Game Parts, Partners, and Signals

 I was musing about what parts of a game I enjoyed.  I have to vote for the end game with a tight score.  

The early points are ok.  If you are playing with a new partner then you have to figure out what shots he will hit and what he likes to hit.  (I'll use the generic "he" as partner's pronoun, feel free to substitute.)  I realize the satisfaction of working out a lot of stuff with a regular partner. And as you would play together, I would hope that the agreements and roles would be altered to match experiences as they occur.  A couple of posts back, I suggested that stretching for a shot in front of your partner is not good policy.  A regular partnership would understand that and perhaps do it more or less based on forehands and what the partners' strengths are.

The drop/drive question is important as you might want to move and be positioned differently on the court if partner is a driver versus a dropper.  My preference is to drop, but I can easily go along with a drive third and then a drop fifth.  What I don't like is third, fifth, seventh all being drives.  I think it's boring pickleball as it lacks elements of touch and control.  But if that's what partner is going to do, you don't want to move much off the baseline until it's a good idea.  

A commentator on one of the pickleball channels suggested that you could call a shot with "Mine" to denote a drop and "I've got it" to tell partner you are going to drive.  If you know your partner is going to drop, you can move well ahead of the ball and get set at the kitchen line.  But if it's a drive, being back to handle a good block is a better play.  Will the partnership remember that kind of signal in the heat of battle?  

In my ideal point the serving side will work hard to get into a dinking battle.  Then the next question is speeding up the ball.  I'm a bit too aggressive in hitting my backhand roller, waiting a bit would be a better percentage play.  Also hitting the ball flat at someone is all well and good, but it depends a lot on to whom you are hitting.  If you can hit the proper hip/shoulder then it probably doesn't depend on the player.  But if you miss and the player is looking for it, you will have lost an advantage.  

Back to partners...  Some are willing to dink, some can't seem to stand it.  I see it as an accomplishment to get to the kitchen line and start dinking, so I think you ought to have a good reason for speeding up or lobbing or trying the body shot.  If the conditions are correct for one of those shots, then by all means.  But doing it because you are nervous or bored, seems wrong.  Learning to dink for a long time is a good skill to have.  Lowers pulse and blood pressure, not a lot of running and you'll be admired by all who watch.  If you learn to dink aggressively and can fluster opponents, then you are on your way to greatness.  A path that we all might want to tread.  To continue our thoughts about a new partner, these tendencies are useful to know as it will help you predict how the play will go and what you might have to do.
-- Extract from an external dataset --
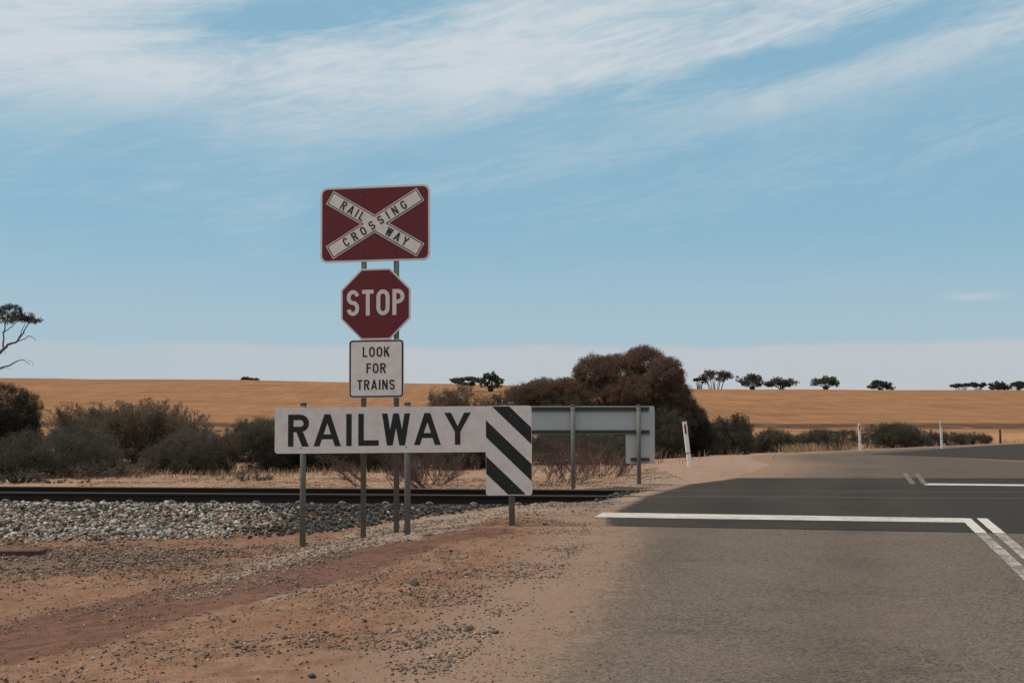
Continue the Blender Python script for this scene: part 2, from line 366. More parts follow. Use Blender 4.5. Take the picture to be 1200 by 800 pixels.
# ------------------------------------------------------------------ roads
def strip_mesh(name, Ys, xl, xr, n, z, power=1.0):
    Ys = np.asarray(Ys); u_ = np.linspace(0, 1, n)**power
    X = xl[:, None]+(xr-xl)[:, None]*u_[None]; Y = np.repeat(Ys[:, None], n, 1)
    Z = np.full_like(X, z)
    i = np.arange(len(Ys)*n).reshape(len(Ys), n)
    q_ = np.stack([i[:-1, :-1], i[:-1, 1:], i[1:, 1:], i[1:, :-1]], -1).reshape(-1, 4)
    return np.stack([X, Y, Z], -1).reshape(-1, 3), q_, (X-xl[:, None]).ravel()
def m_seal(base_a, base_b, dusty, dustamt, edge_w, stone=150):
    def b(q):
        P = q.pos
        fine = q.noise(P, 70, 4, .7); fine2 = q.noise(P, 220, 2, .7); tiny = q.noise(P, 28, 4, .7); vo = q.n('ShaderNodeTexVoronoi'); q.put(vo.inputs['Vector'], P); q.put(vo.inputs['Scale'], stone)
        sepc = q.n('ShaderNodeSeparateColor'); q.put(sepc.inputs[0], vo.outputs['Color'])
        mid = q.noise(P, 6, 6, .65); big = q.noise(P, .55, 4, .6, .6)
        c = q.mix(sepc.outputs[0], (*base_a, 1), (*base_b, 1))
        c = q.mix(q.m('MULTIPLY', q.ss(fine, .5, .72), .5), c, (*[k*.45 for k in base_a], 1))
        s_ = q.n('ShaderNodeSeparateXYZ'); q.put(s_.inputs[0], P)
        lane = q.m('SUBTRACT', s_.outputs[0], q.m('MULTIPLY', s_.outputs[1], .335))   # metres across the carriageway
        wob = q.m('ADD', lane, q.m('MULTIPLY', q.m('SUBTRACT', mid, .5), .5))
        tr = q.m('MAXIMUM', q.m('EXPONENT', q.m('MULTIPLY', q.m('POWER', q.m('MULTIPLY', q.m('ABSOLUTE', q.m('ADD', wob, 1.9)), 2.6), 2.0), -1.0)), q.m('EXPONENT', q.m('MULTIPLY', q.m('POWER', q.m('MULTIPLY', q.m('ABSOLUTE', q.m('ADD', wob, .15)), 2.6), 2.0), -1.0)))
        c = q.mix(q.m('MULTIPLY', tr, .32), c, (*[k*.8 for k in base_a], 1))
        sm = q.noise(q.vec(q.m('MULTIPLY', s_.outputs[0], .45), q.m('MULTIPLY', s_.outputs[1], 2.2), 2.), 1., 5, .65, .8)
        c = q.mix(q.m('MULTIPLY', q.ss(sm, .56, .72), .5), c, (*[k*.8 for k in base_a], 1))
        cl = q.ss(q.m('ADD', lane, q.m('MULTIPLY', q.m('SUBTRACT', big, .5), 1.2)), .1, 1.5, 1.0, .25)
        d = q.m('MULTIPLY', q.m('MULTIPLY', q.ss(q.m('ADD', big, q.m('MULTIPLY', mid, .5)), .4, 1.0), dustamt), cl)
        c = q.mix(d, c, q.mix(sepc.outputs[1], (*[k*.6 for k in dusty], 1), (*dusty, 1)))
        e = q.ss(q.m('ADD', q.attr('edge'), q.m('MULTIPLY', q.m('ADD', q.m('ADD', q.m('SUBTRACT', mid, .5), q.m('MULTIPLY', q.m('SUBTRACT', tiny, .5), 1.5)), q.m('MULTIPLY', q.m('SUBTRACT', fine, .5), 1.3)), edge_w*1.9)), edge_w*.95, edge_w*.30)
        c = q.mix(e, c, shoulder(q, P, mid, fine, fine2, tiny))
        q.put(q.b.inputs['Base Color'], c)
        q.put(q.b.inputs['Normal'], bump(q, fine, .5, .008, bump(q, vo.outputs['Distance'], .6, .006)))
    return b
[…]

Also a big part of the early game is to look at the opponents and think about how the play will go.  (If there is a beginner, then I try not to pick on him or hit hard shots, I'll provide balls that can easily be returned -- I'm happy to have a long rally.  But I also want to not exclude the other player.  Lopsided teams usually exclude one partner for a lot of the play.  This doesn't bother me much when I'm not getting a lot of balls, but others don't share this view.)  Since you are unlikely to talk to partner about how to play and to whom, this is more likely an internal dialog, but one that has value, I think.  Certainly if you are going to play tournaments, then this skill is vital, as would a quick couple of words with partner to suggest strategy.  If things are not going well, use a time out and talk about different ways to play.  Your general play style should have been discussed prior to the tournament, yes?
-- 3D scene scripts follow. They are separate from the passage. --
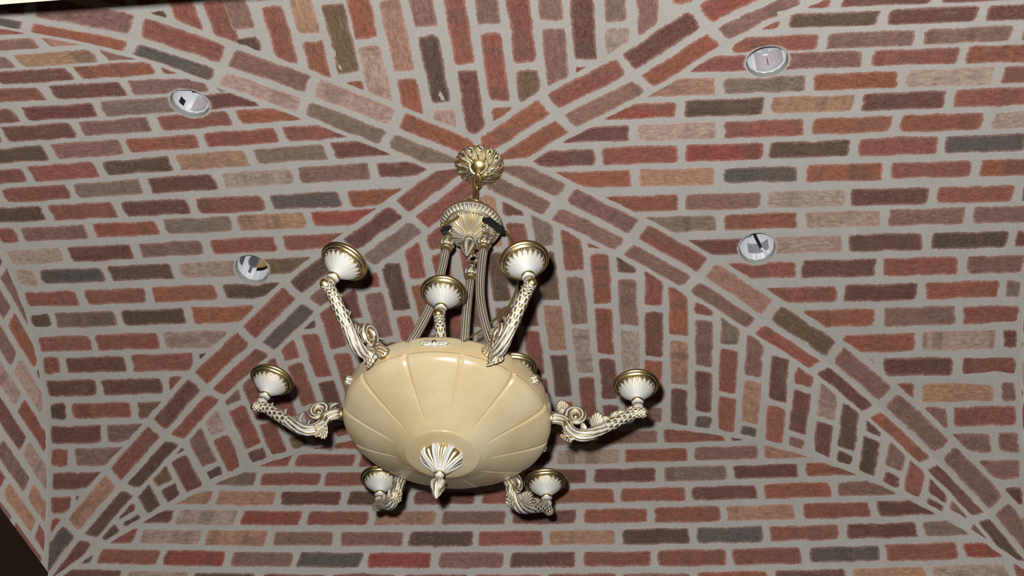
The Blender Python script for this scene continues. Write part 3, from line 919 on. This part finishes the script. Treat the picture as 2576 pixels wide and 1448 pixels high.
# finial under the bowl
def finial():
    mb = MB()
    prof = spline([(.030, -.9165), (.040, -.9170), (.0415, -.9215), (.0395, -.9270), (.034, -.9340), (.026, -.9415), (.018, -.9490), (.0115, -.9560), (.0085, -.9605)], 30)
    def fn(i, t, r, z, w):
        u = i/29; f = (8*t/(2*PI)+.30*math.sin(2.6*u)) % 1.0; x = abs(f-.5)*2
        k = sstep(0, .12, u)*sstep(1, .80, u); wd = .74*math.sin(PI*min(1, u*.95+.10))**.7
        ridge = math.exp(-((x-wd)/.15)**2); core = math.exp(-(x/.16)**2)*sstep(.25, .45, u); ins = sstep(-.05, .15, wd-x)
        if i <= 2: return r*(1+.035*math.cos(28*t)), z, .4-.4*math.cos(28*t)
        return r*(1+(.060*ridge+.035*core-.045*ins*(1-core))*k), z-.0015*ridge*k, .22+.70*ridge+.5*core+.35*(1-ins)
    mb.lathe([(a, b, .5) for a, b in prof], 320, fn)
    p2 = [(.0085, -.9605, .3), (.0108, -.9615, .2), (.0112, -.9645, .2), (.0085, -.9665, .6), (.0070, -.9690, .7), (.0078, -.9730, .6), (.0088, -.9760, .4)]
    mb.lathe(p2, 48)
    p3 = spline([(.0088, -.976), (.0128, -.9800), (.0142, -.9865), (.0130, -.9935), (.0100, -.9995), (.0086, -1.0040), (.0072, -1.0085), (.0040, -1.0140), (.0006, -1.0190)], 30)
    def f3(i, t, r, z, w):
        u = i/29; c = math.cos(5*t+6*u); k = sstep(0, .15, u)*sstep(1, .9, u)
        return r*(1+.14*c*k), z, .52-.35*c*k-.45*math.cos(20*t+14*u)*k
    mb.lathe([(a, b, .5) for a, b in p3], 60, f3)
    return mb
part('finial', finial(), (WASH2,), loc=(BX, 0, 0), label='leafy brass finial under the bowl')

# centre stem and hub inside the bowl
mb = MB(); mb.lathe([(.001, -.905, .2), (.013, -.905, .2), (.013, -.79, .2), (.024, -.78, .3), (.026, -.74, .3), (.018, -.72, .3), (.010, -.70, .2), (.001, -.695, .2)], 32)
part('centre_stem', mb, (BRASS,), loc=(BX, 0, 0))

# rosettes on the rim band
def rosette():
    mb = MB()
    mb.lathe([(.0078, 0, .9), (.0082, .002, .3), (.0066, .0042, .9), (.0052, .0040, .9), (.0042, .0062, .2), (.0018, .0078, .0), (.0001, .0082, 0)], 28, lambda i, t, r, z, w: (r*(1+(.08*math.cos(9*t) if i < 3 else 0)), z, w))
    for sg in (1, -1):
        nu, nv = 13, 13; v = []; w = []; f = []
        for j in range(nv):
            q = j/(nv-1); x = .006+q*.021; hw = .0068*(math.sin(PI*min(q*.82+.18, 1))**.6)*(1+.28*math.cos(q*22))
            for i in range(nu):
                p = i/(nu-1)*2-1; rib = math.cos(p*PI*3.2+q*2*p)
                v.append((sg*x, p*hw, .0022+.0026*(1-p*p)+.0009*rib)); w.append(.55-.5*rib)
        for j in range(nv-1):
            for i in range(nu-1):
                a = j*nu+i; q = (a, a+1, a+nu+1, a+nu); f.append(q if sg > 0 else q[::-1])
        k = len(v); v += [(p[0], p[1], 0.0) for p in v]; w += w
        f += [tuple(i+k for i in q[::-1]) for q in f]
        bd = [i for i in range(nu)] + [j*nu+nu-1 for j in range(1, nv)] + [(nv-1)*nu+i for i in range(nu-2, -1, -1)] + [j*nu for j in range(nv-2, 0, -1)]
        f += [(bd[i], bd[(i+1) % len(bd)], bd[(i+1) % len(bd)]+k, bd[i]+k) for i in range(len(bd))]
        mb.add(v, f, w)
    return mb.mesh('rosette')
rm = rosette(); rm.materials.append(WASH)
mb = MB(); mb.lathe([(.0088, -.001, .9), (.0104, .0012, .4), (.0100, .0040, .5), (.0078, .0050, .9), (.0085, .0075, .5), (.0075, .0108, .3), (.0045, .0125, .1), (.0001, .0130, 0)], 40,
    lambda i, t, r, z, w: (r*(1+.09*math.cos(8*t)), z, w-.35*math.cos(8*t)))
bud_me = mb.mesh('rosette_bud'); bud_me.materials.append(WASH2)
for k in range(6):
    a = math.radians(-88+60*k); d = Vector((math.cos(a), math.sin(a), 0))
    R = Matrix((Vector((-d.y, d.x, 0)), Vector((0, 0, 1)), d)).transposed().to_4x4()
    R.translation = d*.2064+Vector((BX, 0, -.8175))
    if k == 0: link('rosette', rm, CH, mw=R, label='leafy cast plaque on the rim of the bowl')
    else: link('rosette_bud', bud_me, CH, mw=R)

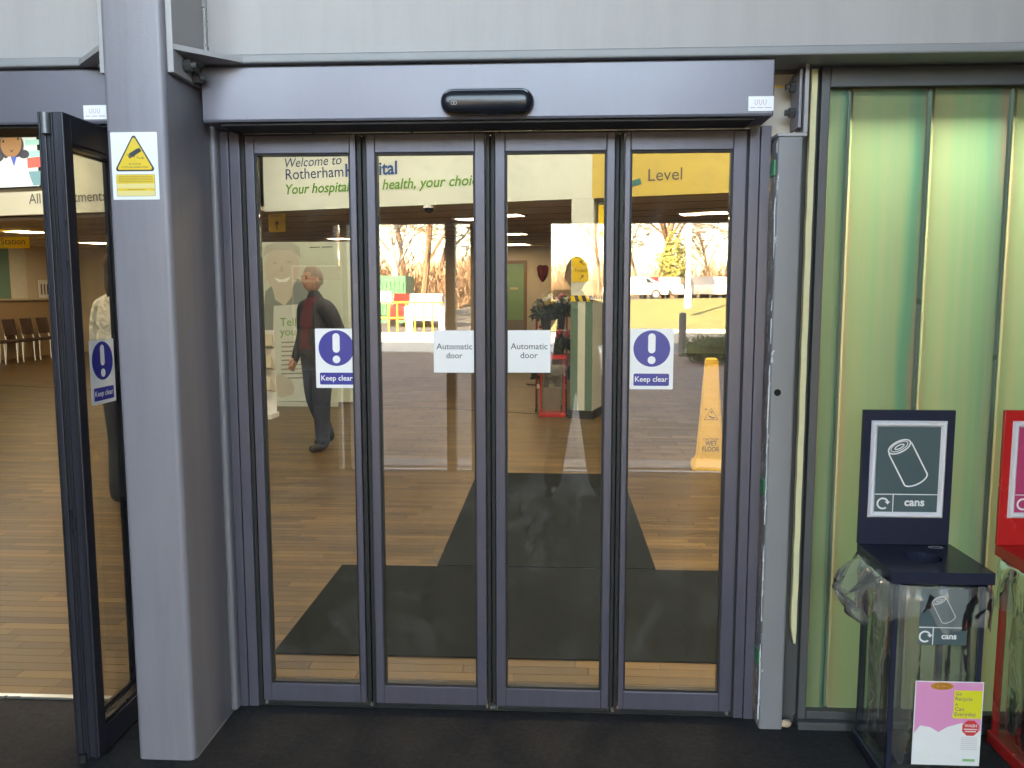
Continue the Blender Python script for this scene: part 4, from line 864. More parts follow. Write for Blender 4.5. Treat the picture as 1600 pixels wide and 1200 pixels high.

The middle game can be a bit boring assuming the game is fairly even.  It's kind of a grind to get to the end.  One team might make up ground or move ahead here, usually due to errors accumulating on one side or the other.  Missing serves or netting balls and popping stuff up are what makes the game what it is.  Don't get discouraged if you have a bad couple of shots.  Hang in there and don't try to make up for it by hitting the ball harder.  Nobody really cares about your bad shots but you in a rec game.  We all make the same mistakes.

And then the end game, where each shot becomes more valuable.  So, don't serve out, and be careful about hitting "the winner" if you have a good chance to miss.  Play solidly and be willing to have a long rally.  Make the opponents work for every point.  If you are behind, remember that no lead is safe and comebacks are quite common.  My personal best is to have won from being down 0-9 and 3-10.  It takes steady play and some luck to do it, but never give up.



3 comments:

  1. Hey, we share a personal best!:)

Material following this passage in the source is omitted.